NOSSA VIDA APARTIR DELAS É UMA VIDA MAIS COR DE ROSA COM MUITO MAIS SABOR.
FERNANDA BARBOSA

Manuela Malachias disse...

kkkk Ai, muito boa...
Ainda bem que aquela crônica que você pensou não saiu! Rendeu uma muito melhor!
Não esquece o protetor!!

Anônimo disse...

Oi, Cesar, Vanessa e Michele

Como sempre, gosto muito de tudo o que você escreve. E não é porque sou uma tia coruja, não.
Você tem estilo, boa redação, etc.

E como estão indo de Papai e Mamãe frescos ?
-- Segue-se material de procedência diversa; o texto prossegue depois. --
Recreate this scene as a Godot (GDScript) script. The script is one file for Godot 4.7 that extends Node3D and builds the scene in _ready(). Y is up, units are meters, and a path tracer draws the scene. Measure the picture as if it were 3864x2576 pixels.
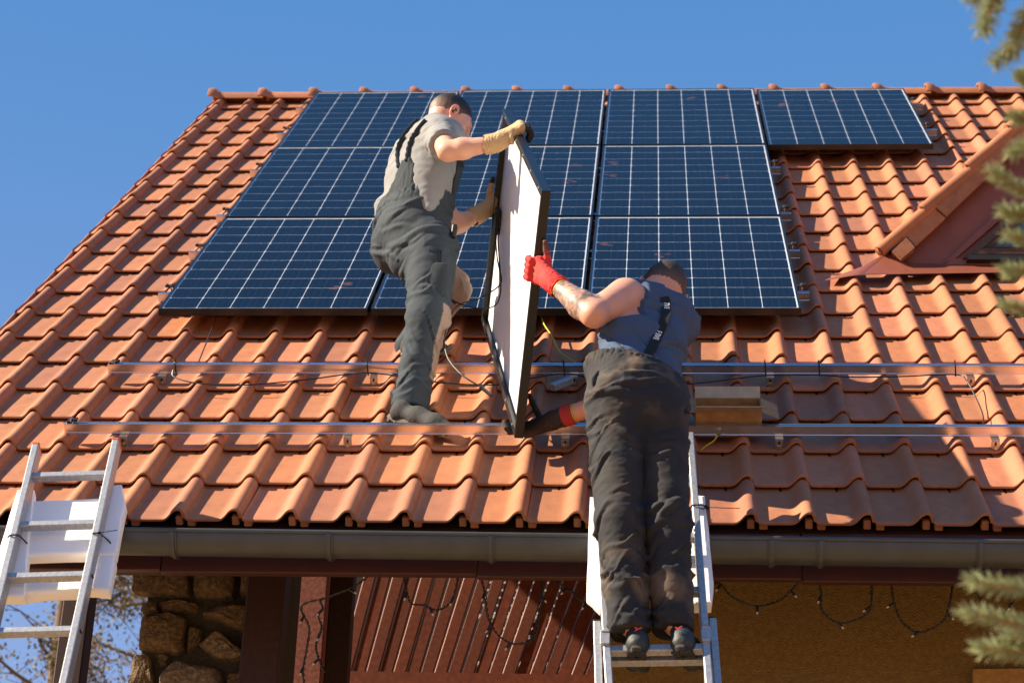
extends Node3D
# Roof frame: u runs along the eave, v up the slope, n out of the roof; u = v = n = 0 is the lower left corner of the panel field.
const S := 0.70710678
const O := Vector3(-2.33581537, 6.20834632, -8.84796792)
var RB := Basis(Vector3(1, 0, 0), Vector3(0, S, -S), Vector3(0, S, S))
var M := {}
var names := {}
var rng := RandomNumberGenerator.new()

func R(u, v, n) -> Vector3:
	return O + RB * Vector3(u, v, n)

func RT(u, v, n) -> Transform3D:
	return Transform3D(RB, R(u, v, n))

# ---------- mesh builder: closed shapes gathered as triangles, normals smoothed up to an angle ----------
class MB:
	var p := PackedVector3Array()
	var uv := PackedVector2Array()
	var c := PackedColorArray()
	var col := Color.WHITE
	var colored := false
	var xf := Transform3D.IDENTITY

	func tri(a: Vector3, b: Vector3, d: Vector3, ua := Vector2.ZERO, ub := Vector2.ZERO, ud := Vector2.ZERO) -> void:
		p.append(xf * a); p.append(xf * b); p.append(xf * d)
		uv.append(ua); uv.append(ub); uv.append(ud)
		c.append(col); c.append(col); c.append(col)

	func quad(a: Vector3, b: Vector3, d: Vector3, e: Vector3) -> void:
		tri(a, b, d, Vector2(0, 1), Vector2(1, 1), Vector2(1, 0))
		tri(a, d, e, Vector2(0, 1), Vector2(1, 0), Vector2(0, 0))

	func outward(start: int) -> void:
		var mid := Vector3.ZERO
		for i in range(start, p.size()): mid += p[i]
		mid /= max(1, p.size() - start)
		var vol := 0.0
		for i in range(start, p.size(), 3): vol += (p[i] - mid).dot((p[i + 1] - mid).cross(p[i + 2] - mid))
		if vol < 0.0:
			for i in range(start, p.size(), 3):
				var t := p[i + 1]; p[i + 1] = p[i + 2]; p[i + 2] = t
				var q := uv[i + 1]; uv[i + 1] = uv[i + 2]; uv[i + 2] = q
				var cc := c[i + 1]; c[i + 1] = c[i + 2]; c[i + 2] = cc

	# rings of equal length joined one to the next; cap 0 none, 1 fan, 2 strip across
	func loft(secs: Array, cap := 1) -> void:
		var start := p.size()
		var n: int = secs[0].size()
		var m: int = secs.size()
		for i in m - 1:
			var A: PackedVector3Array = secs[i]
			var B: PackedVector3Array = secs[i + 1]
			for j in n:
				var k := (j + 1) % n
				var u0 := Vector2(float(j) / n, float(i) / (m - 1))
				var u1 := Vector2(float(j + 1) / n, float(i) / (m - 1))
				var u2 := Vector2(float(j + 1) / n, float(i + 1) / (m - 1))
				var u3 := Vector2(float(j) / n, float(i + 1) / (m - 1))
				tri(A[j], A[k], B[k], u0, u1, u2)
				tri(A[j], B[k], B[j], u0, u2, u3)
		for e in 2:
			var A: PackedVector3Array = secs[0 if e == 0 else m - 1]
			if cap == 1:
				var mid := Vector3.ZERO
				for q in A: mid += q
				mid /= n
				for j in n:
					var k := (j + 1) % n
					if e == 0: tri(mid, A[k], A[j])
					else: tri(mid, A[j], A[k])
			elif cap == 2:
				for j in n / 2 - 1:
					var a := A[j]; var b := A[j + 1]; var d := A[n - 2 - j]; var f := A[n - 1 - j]
					if e == 0: tri(a, d, b); tri(a, f, d)
					else: tri(a, b, d); tri(a, d, f)
		outward(start)

	func box(t: Transform3D, size: Vector3, bev := 0.0) -> void:
		var h := size * 0.5
		if bev <= 0.0:
			var r := []
			for z in [-h.z, h.z]: r.append(PackedVector3Array([t * Vector3(-h.x, -h.y, z), t * Vector3(h.x, -h.y, z), t * Vector3(h.x, h.y, z), t * Vector3(-h.x, h.y, z)]))
			loft(r); return
		var s := []
		for q in [[-h.z, bev], [-h.z + bev, 0.0], [h.z - bev, 0.0], [h.z, bev]]:
			var x: float = h.x - q[1]; var y: float = h.y - q[1]; var b := bev * (0.5 if q[1] > 0.0 else 1.0)
			s.append(PackedVector3Array([t * Vector3(-x + b, -y, q[0]), t * Vector3(x - b, -y, q[0]), t * Vector3(x, -y + b, q[0]), t * Vector3(x, y - b, q[0]), t * Vector3(x - b, y, q[0]), t * Vector3(-x + b, y, q[0]), t * Vector3(-x, y - b, q[0]), t * Vector3(-x, -y + b, q[0])]))
		loft(s)

	# a box between two corners, in the axes of t
	func slab(t: Transform3D, a: Vector3, b: Vector3, bev := 0.0) -> void:
		box(t * Transform3D(Basis.IDENTITY, (a + b) * 0.5), (b - a).abs(), bev)

	# a square bar from a to b, w wide (across up) and d deep (along up)
	func bar(a: Vector3, b: Vector3, w: float, d: float, up: Vector3, bev := 0.0) -> void:
		var z := (b - a).normalized()
		var x := up.cross(z).normalized()
		box(Transform3D(Basis(x, z.cross(x), z), (a + b) * 0.5), Vector3(w, d, a.distance_to(b)), bev)

	func tube(path: PackedVector3Array, rad, sides := 8, flat := 1.0) -> void:
		var secs := []
		var t0 := (path[1] - path[0]).normalized()
		var x := t0.cross(Vector3(0.31, 0.87, 0.39)).normalized()
		for i in path.size():
			var t := (path[min(i + 1, path.size() - 1)] - path[max(i - 1, 0)]).normalized()
			x = (x - t * x.dot(t)).normalized()
			var y := t.cross(x)
			var r: float = rad[i] if rad is Array or rad is PackedFloat32Array else rad
			var ring := PackedVector3Array()
			for j in sides:
				var a := TAU * j / sides
				ring.append(path[i] + x * cos(a) * r + y * sin(a) * r * flat)
			secs.append(ring)
		loft(secs)

	# outline (closed, counter-clockwise or not) pushed along z by depth, in the axes of t
	func prism(t: Transform3D, poly: PackedVector2Array, z0: float, z1: float) -> void:
		var start := p.size()
		var n := poly.size()
		var ix := Geometry2D.triangulate_polygon(poly)
		for i in n:
			var a := poly[i]; var b := poly[(i + 1) % n]
			tri(t * Vector3(a.x, a.y, z0), t * Vector3(b.x, b.y, z0), t * Vector3(b.x, b.y, z1))
			tri(t * Vector3(a.x, a.y, z0), t * Vector3(b.x, b.y, z1), t * Vector3(a.x, a.y, z1))
		var area := 0.0
		for i in n: area += poly[i].cross(poly[(i + 1) % n])
		for i in range(0, ix.size(), 3):
			var a := poly[ix[i]]; var b := poly[ix[i + 1]]; var d := poly[ix[i + 2]]
			var same := ((b - a).cross(d - a) > 0.0) == (area > 0.0)
			var q := [a, b, d] if same else [a, d, b]
			tri(t * Vector3(q[0].x, q[0].y, z1), t * Vector3(q[1].x, q[1].y, z1), t * Vector3(q[2].x, q[2].y, z1))
			tri(t * Vector3(q[0].x, q[0].y, z0), t * Vector3(q[2].x, q[2].y, z0), t * Vector3(q[1].x, q[1].y, z0))
		outward(start)

	func ball(mid: Vector3, r: Vector3, seg := 10) -> void:
		var secs := []
		for i in range(0, seg + 1):
			var a := PI * (0.02 + 0.96 * i / seg) - PI / 2
			var ring := PackedVector3Array()
			for j in seg + 2:
				var b := TAU * j / (seg + 2)
				ring.append(mid + Vector3(r.x * cos(a) * cos(b), r.y * sin(a), r.z * cos(a) * sin(b)))
			secs.append(ring)
		loft(secs)

	func mesh(angle := 42.0) -> ArrayMesh:
		var n := p.size()
		var lim := cos(deg_to_rad(angle))
		var fa := PackedVector3Array(); var fu := PackedVector3Array()
		var at := {}
		for i in range(0, n, 3):
			var f := (p[i + 1] - p[i]).cross(p[i + 2] - p[i])
			fa.append(f); fu.append(f.normalized())
			for k in 3:
				var key := Vector3i((p[i + k] * 8000.0).round())
				if at.has(key): at[key].append(i / 3)
				else: at[key] = [i / 3]
		var pv := PackedVector3Array(); var nv := PackedVector3Array(); var tv := PackedVector2Array(); var cv := PackedColorArray()
		for i in range(0, n, 3):
			if fa[i / 3].length_squared() < 1e-20: continue
			for k in [0, 2, 1]:
				var sum := Vector3.ZERO
				for j in at[Vector3i((p[i + k] * 8000.0).round())]:
					if fu[j].dot(fu[i / 3]) >= lim: sum += fa[j]
				pv.append(p[i + k]); nv.append(sum.normalized() if sum.length_squared() > 0.0 else fu[i / 3]); tv.append(uv[i + k]); cv.append(c[i + k])
		var arr := []
		arr.resize(Mesh.ARRAY_MAX)
		arr[Mesh.ARRAY_VERTEX] = pv; arr[Mesh.ARRAY_NORMAL] = nv; arr[Mesh.ARRAY_TEX_UV] = tv
		if colored: arr[Mesh.ARRAY_COLOR] = cv
		var m := ArrayMesh.new()
		m.add_surface_from_arrays(Mesh.PRIMITIVE_TRIANGLES, arr)
		return m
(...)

Gostei de ver a Michele no seu blog. ela é mesmo lindinha ! Que Deus abençoe muito vocês.

Suas fotos estão guardadas em arquivo e já comprei o papel de fotos para imprimi-las.
Vamos ver se me saio bem. Se não, levo numa loja especializada, pois ainda ácho que nada como uma velha e boa foto, não virtual...

beijos aos três
Carolie

Anônimo disse...

Oi meu amigo,

Muito boa. Eu sabia que a Michelle seria sua musa, sua inspiração. Passei por isso com m inha netinha. É uma delícia.
Abraço
Gabriel

Anônimo disse...

Risos.

Impressionante como uma banho com espuma, água e amor rende uma história bonita. Não é?

Bons tempos dos banhos com meu pai. E ele no chuveiro era bemmm mais divertido do que minha mãe. Sei que a Michele tb vai pensar isso (não conta pra Vanessa, rs)... aliás, quem era a única pessoa que brincava de "toalha-veloz" comigo? O PAI! O resto simplesmente me enxugava. hahahaha

Beijos MARA RUZZA

Mellany Cedeno disse...

aiaiai!!! já aconteceu isso comigo!!
Estava dando banho na minha irmãzinha... hahuauhauhahu
como é... é... triste senir esse branco..
muito bom!!!

Anônimo disse...

Oi César,

Muito bom, isso é só o começo.....
A Michele chegou para preencher e completar tudo, inclusive espaços para suas idéias...rsrsrsss.
Acho que a intensão é mesmo essa....tem que escrever só sobre ela...acho que acaba de perder o BLOG....!!!!!rsrsrsrssss.

Bjs.

Vovó Márcia

Anônimo disse...

Ah! Li este seu saboroso texto... Um crônica plena de humor. Só não escrevi antes por causa dos dias tumultuados na escola. Provas, notas, alunos correndo atrás de nós, entrega de diários para a secretarias etc.

Mas agora estou em férias e, em janeiro, vou pensar na continuidade das Libras.

Aproveito para desejar a vocês três um belo Natal e um Ano Novo com toda merecida paz.